Objective - Go through the listing and write out all of it exactly.

▬▬▬▬▬▬

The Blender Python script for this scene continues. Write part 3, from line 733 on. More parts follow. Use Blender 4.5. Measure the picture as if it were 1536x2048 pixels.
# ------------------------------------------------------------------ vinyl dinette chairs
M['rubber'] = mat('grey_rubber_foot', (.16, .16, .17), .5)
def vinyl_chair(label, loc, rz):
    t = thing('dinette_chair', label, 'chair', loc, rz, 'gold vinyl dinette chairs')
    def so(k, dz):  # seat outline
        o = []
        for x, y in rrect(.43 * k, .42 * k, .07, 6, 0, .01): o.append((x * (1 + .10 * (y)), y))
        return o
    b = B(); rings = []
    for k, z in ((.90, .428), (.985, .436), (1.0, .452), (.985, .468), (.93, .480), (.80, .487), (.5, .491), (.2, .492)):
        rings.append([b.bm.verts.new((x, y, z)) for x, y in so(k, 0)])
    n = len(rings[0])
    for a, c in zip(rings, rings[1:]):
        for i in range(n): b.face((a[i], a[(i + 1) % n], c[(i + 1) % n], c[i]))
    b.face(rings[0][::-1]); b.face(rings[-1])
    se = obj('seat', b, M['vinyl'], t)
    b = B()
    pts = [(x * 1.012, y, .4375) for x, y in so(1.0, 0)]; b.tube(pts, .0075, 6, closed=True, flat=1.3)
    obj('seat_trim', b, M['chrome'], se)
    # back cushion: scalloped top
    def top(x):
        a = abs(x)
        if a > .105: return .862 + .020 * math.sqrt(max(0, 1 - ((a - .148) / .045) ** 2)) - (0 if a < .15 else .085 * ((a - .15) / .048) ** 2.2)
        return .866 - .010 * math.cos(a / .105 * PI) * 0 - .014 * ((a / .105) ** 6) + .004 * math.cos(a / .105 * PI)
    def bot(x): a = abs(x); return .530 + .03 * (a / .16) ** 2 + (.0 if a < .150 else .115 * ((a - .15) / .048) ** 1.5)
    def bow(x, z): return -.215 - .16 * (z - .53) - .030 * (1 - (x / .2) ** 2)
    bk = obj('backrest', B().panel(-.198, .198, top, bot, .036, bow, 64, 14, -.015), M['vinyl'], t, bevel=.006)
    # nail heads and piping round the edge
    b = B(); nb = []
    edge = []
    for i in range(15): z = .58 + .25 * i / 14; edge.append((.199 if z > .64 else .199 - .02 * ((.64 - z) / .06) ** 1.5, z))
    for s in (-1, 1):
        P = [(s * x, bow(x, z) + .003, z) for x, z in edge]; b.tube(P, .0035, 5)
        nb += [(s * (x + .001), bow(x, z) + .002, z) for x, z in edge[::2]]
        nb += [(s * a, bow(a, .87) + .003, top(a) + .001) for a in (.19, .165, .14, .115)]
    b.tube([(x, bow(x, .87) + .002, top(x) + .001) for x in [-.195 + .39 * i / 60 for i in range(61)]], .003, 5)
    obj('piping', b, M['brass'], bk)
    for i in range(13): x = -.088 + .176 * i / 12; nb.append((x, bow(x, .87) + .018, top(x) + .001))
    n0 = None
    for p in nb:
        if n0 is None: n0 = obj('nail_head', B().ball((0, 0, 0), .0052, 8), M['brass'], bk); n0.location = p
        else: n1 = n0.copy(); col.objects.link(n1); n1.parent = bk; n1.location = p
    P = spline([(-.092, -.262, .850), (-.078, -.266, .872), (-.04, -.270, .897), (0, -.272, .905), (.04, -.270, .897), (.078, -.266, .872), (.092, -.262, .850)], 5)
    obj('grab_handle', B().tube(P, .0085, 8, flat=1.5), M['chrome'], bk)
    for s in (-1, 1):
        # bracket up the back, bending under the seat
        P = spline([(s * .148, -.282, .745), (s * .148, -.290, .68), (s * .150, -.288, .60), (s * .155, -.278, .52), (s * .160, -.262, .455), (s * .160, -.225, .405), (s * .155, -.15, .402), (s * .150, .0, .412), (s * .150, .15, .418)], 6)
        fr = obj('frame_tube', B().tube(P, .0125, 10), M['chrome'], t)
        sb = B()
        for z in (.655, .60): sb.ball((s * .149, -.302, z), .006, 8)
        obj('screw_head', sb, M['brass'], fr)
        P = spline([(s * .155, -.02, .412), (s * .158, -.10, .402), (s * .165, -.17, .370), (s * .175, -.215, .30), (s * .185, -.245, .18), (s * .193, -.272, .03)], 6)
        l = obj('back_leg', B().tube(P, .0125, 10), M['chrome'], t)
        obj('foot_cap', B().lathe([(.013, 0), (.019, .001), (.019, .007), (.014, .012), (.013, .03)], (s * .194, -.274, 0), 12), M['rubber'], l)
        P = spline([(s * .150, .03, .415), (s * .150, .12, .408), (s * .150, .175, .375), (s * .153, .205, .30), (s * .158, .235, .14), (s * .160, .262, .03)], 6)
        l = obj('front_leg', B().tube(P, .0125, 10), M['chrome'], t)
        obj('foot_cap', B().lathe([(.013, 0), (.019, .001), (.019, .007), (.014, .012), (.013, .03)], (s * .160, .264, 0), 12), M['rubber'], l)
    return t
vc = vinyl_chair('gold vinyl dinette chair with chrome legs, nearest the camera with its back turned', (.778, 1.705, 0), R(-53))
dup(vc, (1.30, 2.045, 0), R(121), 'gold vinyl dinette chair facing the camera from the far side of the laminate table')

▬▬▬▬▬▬

Response below -
The Blender Python script for this scene continues. Write part 3, from line 733 on. More parts follow. Use Blender 4.5. Measure the picture as if it were 1536x2048 pixels.
# ------------------------------------------------------------------ vinyl dinette chairs
M['rubber'] = mat('grey_rubber_foot', (.16, .16, .17), .5)
def vinyl_chair(label, loc, rz):
    t = thing('dinette_chair', label, 'chair', loc, rz, 'gold vinyl dinette chairs')
    def so(k, dz):  # seat outline
        o = []
        for x, y in rrect(.43 * k, .42 * k, .07, 6, 0, .01): o.append((x * (1 + .10 * (y)), y))
        return o
    b = B(); rings = []
    for k, z in ((.90, .428), (.985, .436), (1.0, .452), (.985, .468), (.93, .480), (.80, .487), (.5, .491), (.2, .492)):
        rings.append([b.bm.verts.new((x, y, z)) for x, y in so(k, 0)])
    n = len(rings[0])
    for a, c in zip(rings, rings[1:]):
        for i in range(n): b.face((a[i], a[(i + 1) % n], c[(i + 1) % n], c[i]))
    b.face(rings[0][::-1]); b.face(rings[-1])
    se = obj('seat', b, M['vinyl'], t)
    b = B()
    pts = [(x * 1.012, y, .4375) for x, y in so(1.0, 0)]; b.tube(pts, .0075, 6, closed=True, flat=1.3)
    obj('seat_trim', b, M['chrome'], se)
    # back cushion: scalloped top
    def top(x):
        a = abs(x)
        if a > .105: return .862 + .020 * math.sqrt(max(0, 1 - ((a - .148) / .045) ** 2)) - (0 if a < .15 else .085 * ((a - .15) / .048) ** 2.2)
        return .866 - .010 * math.cos(a / .105 * PI) * 0 - .014 * ((a / .105) ** 6) + .004 * math.cos(a / .105 * PI)
    def bot(x): a = abs(x); return .530 + .03 * (a / .16) ** 2 + (.0 if a < .150 else .115 * ((a - .15) / .048) ** 1.5)
    def bow(x, z): return -.215 - .16 * (z - .53) - .030 * (1 - (x / .2) ** 2)
    bk = obj('backrest', B().panel(-.198, .198, top, bot, .036, bow, 64, 14, -.015), M['vinyl'], t, bevel=.006)
    # nail heads and piping round the edge
    b = B(); nb = []
    edge = []
    for i in range(15): z = .58 + .25 * i / 14; edge.append((.199 if z > .64 else .199 - .02 * ((.64 - z) / .06) ** 1.5, z))
    for s in (-1, 1):
        P = [(s * x, bow(x, z) + .003, z) for x, z in edge]; b.tube(P, .0035, 5)
        nb += [(s * (x + .001), bow(x, z) + .002, z) for x, z in edge[::2]]
        nb += [(s * a, bow(a, .87) + .003, top(a) + .001) for a in (.19, .165, .14, .115)]
    b.tube([(x, bow(x, .87) + .002, top(x) + .001) for x in [-.195 + .39 * i / 60 for i in range(61)]], .003, 5)
    obj('piping', b, M['brass'], bk)
    for i in range(13): x = -.088 + .176 * i / 12; nb.append((x, bow(x, .87) + .018, top(x) + .001))
    n0 = None
    for p in nb:
        if n0 is None: n0 = obj('nail_head', B().ball((0, 0, 0), .0052, 8), M['brass'], bk); n0.location = p
        else: n1 = n0.copy(); col.objects.link(n1); n1.parent = bk; n1.location = p
    P = spline([(-.092, -.262, .850), (-.078, -.266, .872), (-.04, -.270, .897), (0, -.272, .905), (.04, -.270, .897), (.078, -.266, .872), (.092, -.262, .850)], 5)
    obj('grab_handle', B().tube(P, .0085, 8, flat=1.5), M['chrome'], bk)
    for s in (-1, 1):
        # bracket up the back, bending under the seat
        P = spline([(s * .148, -.282, .745), (s * .148, -.290, .68), (s * .150, -.288, .60), (s * .155, -.278, .52), (s * .160, -.262, .455), (s * .160, -.225, .405), (s * .155, -.15, .402), (s * .150, .0, .412), (s * .150, .15, .418)], 6)
        fr = obj('frame_tube', B().tube(P, .0125, 10), M['chrome'], t)
        sb = B()
        for z in (.655, .60): sb.ball((s * .149, -.302, z), .006, 8)
        obj('screw_head', sb, M['brass'], fr)
        P = spline([(s * .155, -.02, .412), (s * .158, -.10, .402), (s * .165, -.17, .370), (s * .175, -.215, .30), (s * .185, -.245, .18), (s * .193, -.272, .03)], 6)
        l = obj('back_leg', B().tube(P, .0125, 10), M['chrome'], t)
        obj('foot_cap', B().lathe([(.013, 0), (.019, .001), (.019, .007), (.014, .012), (.013, .03)], (s * .194, -.274, 0), 12), M['rubber'], l)
        P = spline([(s * .150, .03, .415), (s * .150, .12, .408), (s * .150, .175, .375), (s * .153, .205, .30), (s * .158, .235, .14), (s * .160, .262, .03)], 6)
        l = obj('front_leg', B().tube(P, .0125, 10), M['chrome'], t)
        obj('foot_cap', B().lathe([(.013, 0), (.019, .001), (.019, .007), (.014, .012), (.013, .03)], (s * .160, .264, 0), 12), M['rubber'], l)
    return t
vc = vinyl_chair('gold vinyl dinette chair with chrome legs, nearest the camera with its back turned', (.778, 1.705, 0), R(-53))
dup(vc, (1.30, 2.045, 0), R(121), 'gold vinyl dinette chair facing the camera from the far side of the laminate table')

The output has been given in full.